» **Task requirements**
Retype, please, the listing from its opening line through the line that contains "except Exception: pass", both included, without the pictures.

» **Data section**
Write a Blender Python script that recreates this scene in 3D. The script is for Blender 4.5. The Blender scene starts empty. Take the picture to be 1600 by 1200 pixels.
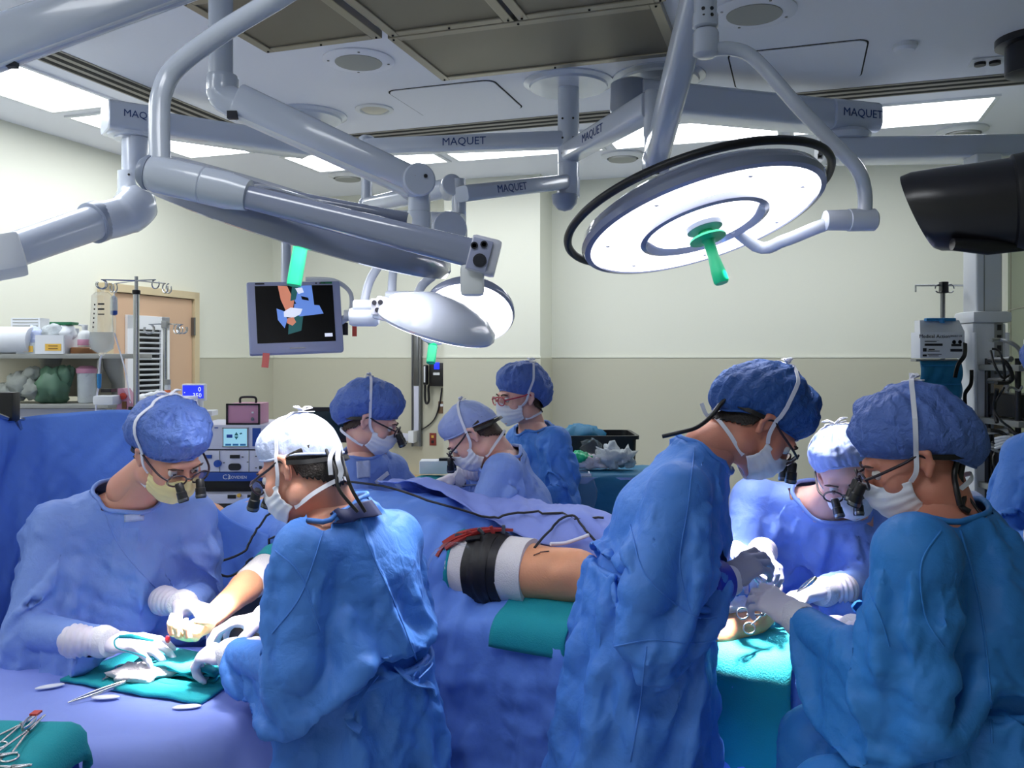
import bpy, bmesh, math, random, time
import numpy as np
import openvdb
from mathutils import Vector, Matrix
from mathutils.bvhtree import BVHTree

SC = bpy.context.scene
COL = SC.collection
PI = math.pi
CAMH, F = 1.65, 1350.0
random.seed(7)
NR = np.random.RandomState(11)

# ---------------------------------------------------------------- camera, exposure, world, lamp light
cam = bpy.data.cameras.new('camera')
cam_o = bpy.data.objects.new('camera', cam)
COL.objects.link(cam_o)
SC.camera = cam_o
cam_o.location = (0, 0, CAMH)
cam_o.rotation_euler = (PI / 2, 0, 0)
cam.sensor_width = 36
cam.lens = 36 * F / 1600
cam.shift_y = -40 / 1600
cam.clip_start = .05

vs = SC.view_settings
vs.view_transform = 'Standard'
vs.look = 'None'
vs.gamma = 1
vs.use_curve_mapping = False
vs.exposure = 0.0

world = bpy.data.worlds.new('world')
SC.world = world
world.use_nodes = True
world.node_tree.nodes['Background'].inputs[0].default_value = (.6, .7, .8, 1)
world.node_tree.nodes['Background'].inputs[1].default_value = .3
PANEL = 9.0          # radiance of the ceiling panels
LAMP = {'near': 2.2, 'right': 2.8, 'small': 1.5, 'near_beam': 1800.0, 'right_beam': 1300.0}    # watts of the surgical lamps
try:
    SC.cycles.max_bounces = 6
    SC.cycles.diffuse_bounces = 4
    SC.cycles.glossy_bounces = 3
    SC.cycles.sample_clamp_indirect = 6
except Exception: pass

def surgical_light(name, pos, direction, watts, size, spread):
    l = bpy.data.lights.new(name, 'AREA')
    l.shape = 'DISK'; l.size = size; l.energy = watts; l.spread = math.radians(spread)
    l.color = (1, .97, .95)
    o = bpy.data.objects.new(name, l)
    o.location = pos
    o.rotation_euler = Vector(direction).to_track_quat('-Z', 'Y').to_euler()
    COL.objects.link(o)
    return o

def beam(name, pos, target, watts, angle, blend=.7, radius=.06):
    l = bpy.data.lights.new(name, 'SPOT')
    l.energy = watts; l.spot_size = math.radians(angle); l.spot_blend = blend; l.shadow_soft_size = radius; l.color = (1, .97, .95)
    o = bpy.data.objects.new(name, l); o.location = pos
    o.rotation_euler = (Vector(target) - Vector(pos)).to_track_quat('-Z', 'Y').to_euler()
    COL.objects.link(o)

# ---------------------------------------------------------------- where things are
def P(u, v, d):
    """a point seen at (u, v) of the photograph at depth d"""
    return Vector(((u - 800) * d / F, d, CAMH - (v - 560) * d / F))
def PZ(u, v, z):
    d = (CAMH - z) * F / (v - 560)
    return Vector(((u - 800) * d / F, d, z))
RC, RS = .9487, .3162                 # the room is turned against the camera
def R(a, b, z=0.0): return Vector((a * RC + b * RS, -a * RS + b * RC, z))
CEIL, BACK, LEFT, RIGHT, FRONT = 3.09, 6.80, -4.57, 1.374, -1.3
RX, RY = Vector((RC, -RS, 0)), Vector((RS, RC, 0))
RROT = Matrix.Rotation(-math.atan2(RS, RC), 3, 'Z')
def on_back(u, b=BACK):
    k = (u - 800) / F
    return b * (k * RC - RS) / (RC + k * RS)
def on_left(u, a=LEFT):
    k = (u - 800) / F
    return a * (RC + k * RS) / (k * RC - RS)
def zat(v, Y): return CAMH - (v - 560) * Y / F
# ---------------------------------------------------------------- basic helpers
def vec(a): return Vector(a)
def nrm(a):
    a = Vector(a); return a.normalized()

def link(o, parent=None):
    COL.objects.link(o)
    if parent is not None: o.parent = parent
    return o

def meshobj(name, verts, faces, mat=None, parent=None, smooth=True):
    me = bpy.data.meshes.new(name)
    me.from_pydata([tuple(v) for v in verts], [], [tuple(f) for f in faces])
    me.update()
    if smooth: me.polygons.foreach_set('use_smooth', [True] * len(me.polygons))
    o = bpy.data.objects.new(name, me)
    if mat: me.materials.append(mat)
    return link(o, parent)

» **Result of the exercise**
Write a Blender Python script that recreates this scene in 3D. The script is for Blender 4.5. The Blender scene starts empty. Take the picture to be 1600 by 1200 pixels.
import bpy, bmesh, math, random, time
import numpy as np
import openvdb
from mathutils import Vector, Matrix
from mathutils.bvhtree import BVHTree

SC = bpy.context.scene
COL = SC.collection
PI = math.pi
CAMH, F = 1.65, 1350.0
random.seed(7)
NR = np.random.RandomState(11)

# ---------------------------------------------------------------- camera, exposure, world, lamp light
cam = bpy.data.cameras.new('camera')
cam_o = bpy.data.objects.new('camera', cam)
COL.objects.link(cam_o)
SC.camera = cam_o
cam_o.location = (0, 0, CAMH)
cam_o.rotation_euler = (PI / 2, 0, 0)
cam.sensor_width = 36
cam.lens = 36 * F / 1600
cam.shift_y = -40 / 1600
cam.clip_start = .05

vs = SC.view_settings
vs.view_transform = 'Standard'
vs.look = 'None'
vs.gamma = 1
vs.use_curve_mapping = False
vs.exposure = 0.0

world = bpy.data.worlds.new('world')
SC.world = world
world.use_nodes = True
world.node_tree.nodes['Background'].inputs[0].default_value = (.6, .7, .8, 1)
world.node_tree.nodes['Background'].inputs[1].default_value = .3
PANEL = 9.0          # radiance of the ceiling panels
LAMP = {'near': 2.2, 'right': 2.8, 'small': 1.5, 'near_beam': 1800.0, 'right_beam': 1300.0}    # watts of the surgical lamps
try:
    SC.cycles.max_bounces = 6
    SC.cycles.diffuse_bounces = 4
    SC.cycles.glossy_bounces = 3
    SC.cycles.sample_clamp_indirect = 6
except Exception: pass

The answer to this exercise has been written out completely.